-- Data excerpt --
• • • • • • •

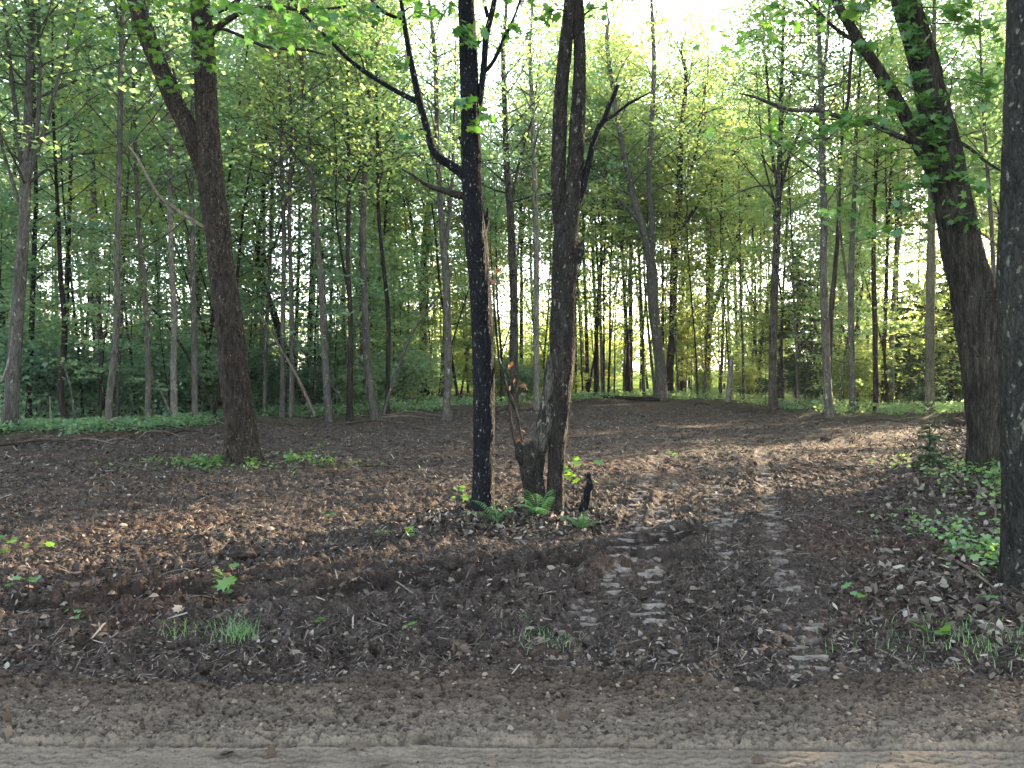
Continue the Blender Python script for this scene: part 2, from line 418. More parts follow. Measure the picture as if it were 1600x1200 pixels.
def ground_mat():
    m, nt, out = new_mat('churned_soil'); L = nt.links.new
    tc = N(nt, 'ShaderNodeTexCoord').outputs['Object']
    A = {}
    for k in ('inc', 'soil', 'pale'): a = N(nt, 'ShaderNodeAttribute', attribute_name=k); A[k] = a.outputs['Fac']
    n1 = noise(nt, tc, 9, 8, .7); n3 = noise(nt, tc, 60, 5, .7); n2_ = noise(nt, tc, .45, 4)
    c = ramp(nt, n1, [(.30, (.013, .0105, .009)), (.52, (.038, .0315, .027)), (.75, (.088, .076, .067))]).outputs[0]
    fine = ramp(nt, n3, [(.35, (.45, .45, .45)), (.55, (1, 1, 1)), (.72, (2.0, 1.95, 1.85))]).outputs[0]
    c = mixc(nt, 1, c, fine, 'MULTIPLY')
    red = ramp(nt, n2_, [(.5, (0, 0, 0)), (.68, (1, 1, 1))]).outputs[0]
    c = mixc(nt, red, c, mixc(nt, 1, c, (1.25, .95, .82), 'MULTIPLY'))
    fl = ramp(nt, n1, [(.3, (.020, .022, .012)), (.7, (.07, .068, .04))]).outputs[0]
    c = mixc(nt, A['inc'], fl, c)
    pm = N(nt, 'ShaderNodeMath', operation='MULTIPLY'); L(A['pale'], pm.inputs[0]); L(ramp(nt, n1, [(.35, (.3, .3, .3)), (.6, (1, 1, 1))]).outputs[0], pm.inputs[1])
    pm.use_clamp = True
    c = mixc(nt, pm.outputs[0], c, (.17, .155, .14))
    ng = N(nt, 'ShaderNodeMath', operation='MULTIPLY'); L(A['pale'], ng.inputs[0]); ng.inputs[1].default_value = -.85; ng.use_clamp = True
    c = mixc(nt, ng.outputs[0], c, (.010, .008, .007))  # near-black for the painted shade in ruts and for the dark clods
    b = N(nt, 'ShaderNodeBsdfPrincipled'); b.inputs['Roughness'].default_value = .9; b.inputs['Specular IOR Level'].default_value = .08
    L(c, b.inputs['Base Color'])
    bm = N(nt, 'ShaderNodeBump'); bm.inputs['Strength'].default_value = .8; bm.inputs['Distance'].default_value = .02
    L(n3, bm.inputs['Height']); L(bm.outputs[0], b.inputs['Normal']); L(b.outputs[0], out.inputs[0]); return m
def road_mat():
    m, nt, out = new_mat('damp_sandy_road'); L = nt.links.new
    tc = N(nt, 'ShaderNodeTexCoord').outputs['Object']
    mp = N(nt, 'ShaderNodeMapping'); mp.inputs['Scale'].default_value = (.5, 1.6, 1); L(tc, mp.inputs['Vector'])
    n1 = noise(nt, mp.outputs[0], 5, 8, .7); n3 = noise(nt, tc, 55, 5, .75); nb = noise(nt, mp.outputs[0], .9, 4)
    c = ramp(nt, n1, [(.3, (.062, .052, .041)), (.7, (.135, .115, .092))]).outputs[0]
    c = mixc(nt, 1, c, ramp(nt, n3, [(.30, (.30, .29, .28)), (.45, (.9, .9, .9)), (.75, (1.35, 1.33, 1.3))]).outputs[0], 'MULTIPLY')
    mq = N(nt, 'ShaderNodeMapping'); mq.inputs['Scale'].default_value = (1, 1.8, 1); L(tc, mq.inputs['Vector'])
    spk = ramp(nt, noise(nt, mq.outputs[0], 24, 5, .7), [(.53, (1, 1, 1)), (.60, (.35, .33, .32))]).outputs[0]
    sx = N(nt, 'ShaderNodeSeparateXYZ'); L(tc, sx.inputs[0])
    mk = N(nt, 'ShaderNodeMapRange'); L(sx.outputs['Y'], mk.inputs['Value']); mk.inputs['From Min'].default_value = 3.25; mk.inputs['From Max'].default_value = 3.4
    mk.inputs['To Min'].default_value = .15; mk.inputs['To Max'].default_value = 1
    c = mixc(nt, mk.outputs[0], c, mixc(nt, 1, c, spk, 'MULTIPLY'))
    g = ramp(nt, sx.outputs['Y'], [(0, (0, 0, 0)), (1, (1, 1, 1))])
    mr = N(nt, 'ShaderNodeMapRange'); L(sx.outputs['Y'], mr.inputs['Value']); mr.inputs['From Min'].default_value = 3.28; mr.inputs['From Max'].default_value = 4.0
    mr.inputs['To Min'].default_value = .0; mr.inputs['To Max'].default_value = .95
    c = mixc(nt, mr.outputs[0], c, mixc(nt, 1, c, (.40, .36, .34), 'MULTIPLY'))
    b = N(nt, 'ShaderNodeBsdfPrincipled'); b.inputs['Roughness'].default_value = .85; b.inputs['Specular IOR Level'].default_value = .1
    L(c, b.inputs['Base Color'])
    bm = N(nt, 'ShaderNodeBump'); bm.inputs['Strength'].default_value = .7; bm.inputs['Distance'].default_value = .012
    L(n3, bm.inputs['Height']); L(bm.outputs[0], b.inputs['Normal']); L(b.outputs[0], out.inputs[0]); return m
nrow = int(math.log(46 / 3.7) / .0033)
ys = 3.7 * np.exp(np.linspace(0, math.log(46 / 3.7), nrow))   # rows closer together near the road
ground = grid('ground', ys, np.linspace(-1.05, 1.05, 820), ground_fields, ground_mat())
ground['label'] = 'churned dark soil of the cleared patch'
road = grid('dirt_road', np.linspace(2.55, 4.25, 560), np.linspace(-1.1, 1.1, 900), road_h, road_mat())
road['label'] = 'tan dirt road with tyre tread marks in the foreground'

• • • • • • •

Replicate the material above verbatim; images stay out of the copy.

-- Exercise answer --
Continue the Blender Python script for this scene: part 2, from line 418. More parts follow. Measure the picture as if it were 1600x1200 pixels.
def ground_mat():
    m, nt, out = new_mat('churned_soil'); L = nt.links.new
    tc = N(nt, 'ShaderNodeTexCoord').outputs['Object']
    A = {}
    for k in ('inc', 'soil', 'pale'): a = N(nt, 'ShaderNodeAttribute', attribute_name=k); A[k] = a.outputs['Fac']
    n1 = noise(nt, tc, 9, 8, .7); n3 = noise(nt, tc, 60, 5, .7); n2_ = noise(nt, tc, .45, 4)
    c = ramp(nt, n1, [(.30, (.013, .0105, .009)), (.52, (.038, .0315, .027)), (.75, (.088, .076, .067))]).outputs[0]
    fine = ramp(nt, n3, [(.35, (.45, .45, .45)), (.55, (1, 1, 1)), (.72, (2.0, 1.95, 1.85))]).outputs[0]
    c = mixc(nt, 1, c, fine, 'MULTIPLY')
    red = ramp(nt, n2_, [(.5, (0, 0, 0)), (.68, (1, 1, 1))]).outputs[0]
    c = mixc(nt, red, c, mixc(nt, 1, c, (1.25, .95, .82), 'MULTIPLY'))
    fl = ramp(nt, n1, [(.3, (.020, .022, .012)), (.7, (.07, .068, .04))]).outputs[0]
    c = mixc(nt, A['inc'], fl, c)
    pm = N(nt, 'ShaderNodeMath', operation='MULTIPLY'); L(A['pale'], pm.inputs[0]); L(ramp(nt, n1, [(.35, (.3, .3, .3)), (.6, (1, 1, 1))]).outputs[0], pm.inputs[1])
    pm.use_clamp = True
    c = mixc(nt, pm.outputs[0], c, (.17, .155, .14))
    ng = N(nt, 'ShaderNodeMath', operation='MULTIPLY'); L(A['pale'], ng.inputs[0]); ng.inputs[1].default_value = -.85; ng.use_clamp = True
    c = mixc(nt, ng.outputs[0], c, (.010, .008, .007))  # near-black for the painted shade in ruts and for the dark clods
    b = N(nt, 'ShaderNodeBsdfPrincipled'); b.inputs['Roughness'].default_value = .9; b.inputs['Specular IOR Level'].default_value = .08
    L(c, b.inputs['Base Color'])
    bm = N(nt, 'ShaderNodeBump'); bm.inputs['Strength'].default_value = .8; bm.inputs['Distance'].default_value = .02
    L(n3, bm.inputs['Height']); L(bm.outputs[0], b.inputs['Normal']); L(b.outputs[0], out.inputs[0]); return m
def road_mat():
    m, nt, out = new_mat('damp_sandy_road'); L = nt.links.new
    tc = N(nt, 'ShaderNodeTexCoord').outputs['Object']
    mp = N(nt, 'ShaderNodeMapping'); mp.inputs['Scale'].default_value = (.5, 1.6, 1); L(tc, mp.inputs['Vector'])
    n1 = noise(nt, mp.outputs[0], 5, 8, .7); n3 = noise(nt, tc, 55, 5, .75); nb = noise(nt, mp.outputs[0], .9, 4)
    c = ramp(nt, n1, [(.3, (.062, .052, .041)), (.7, (.135, .115, .092))]).outputs[0]
    c = mixc(nt, 1, c, ramp(nt, n3, [(.30, (.30, .29, .28)), (.45, (.9, .9, .9)), (.75, (1.35, 1.33, 1.3))]).outputs[0], 'MULTIPLY')
    mq = N(nt, 'ShaderNodeMapping'); mq.inputs['Scale'].default_value = (1, 1.8, 1); L(tc, mq.inputs['Vector'])
    spk = ramp(nt, noise(nt, mq.outputs[0], 24, 5, .7), [(.53, (1, 1, 1)), (.60, (.35, .33, .32))]).outputs[0]
    sx = N(nt, 'ShaderNodeSeparateXYZ'); L(tc, sx.inputs[0])
    mk = N(nt, 'ShaderNodeMapRange'); L(sx.outputs['Y'], mk.inputs['Value']); mk.inputs['From Min'].default_value = 3.25; mk.inputs['From Max'].default_value = 3.4
    mk.inputs['To Min'].default_value = .15; mk.inputs['To Max'].default_value = 1
    c = mixc(nt, mk.outputs[0], c, mixc(nt, 1, c, spk, 'MULTIPLY'))
    g = ramp(nt, sx.outputs['Y'], [(0, (0, 0, 0)), (1, (1, 1, 1))])
    mr = N(nt, 'ShaderNodeMapRange'); L(sx.outputs['Y'], mr.inputs['Value']); mr.inputs['From Min'].default_value = 3.28; mr.inputs['From Max'].default_value = 4.0
    mr.inputs['To Min'].default_value = .0; mr.inputs['To Max'].default_value = .95
    c = mixc(nt, mr.outputs[0], c, mixc(nt, 1, c, (.40, .36, .34), 'MULTIPLY'))
    b = N(nt, 'ShaderNodeBsdfPrincipled'); b.inputs['Roughness'].default_value = .85; b.inputs['Specular IOR Level'].default_value = .1
    L(c, b.inputs['Base Color'])
    bm = N(nt, 'ShaderNodeBump'); bm.inputs['Strength'].default_value = .7; bm.inputs['Distance'].default_value = .012
    L(n3, bm.inputs['Height']); L(bm.outputs[0], b.inputs['Normal']); L(b.outputs[0], out.inputs[0]); return m
nrow = int(math.log(46 / 3.7) / .0033)
ys = 3.7 * np.exp(np.linspace(0, math.log(46 / 3.7), nrow))   # rows closer together near the road
ground = grid('ground', ys, np.linspace(-1.05, 1.05, 820), ground_fields, ground_mat())
ground['label'] = 'churned dark soil of the cleared patch'
road = grid('dirt_road', np.linspace(2.55, 4.25, 560), np.linspace(-1.1, 1.1, 900), road_h, road_mat())
road['label'] = 'tan dirt road with tyre tread marks in the foreground'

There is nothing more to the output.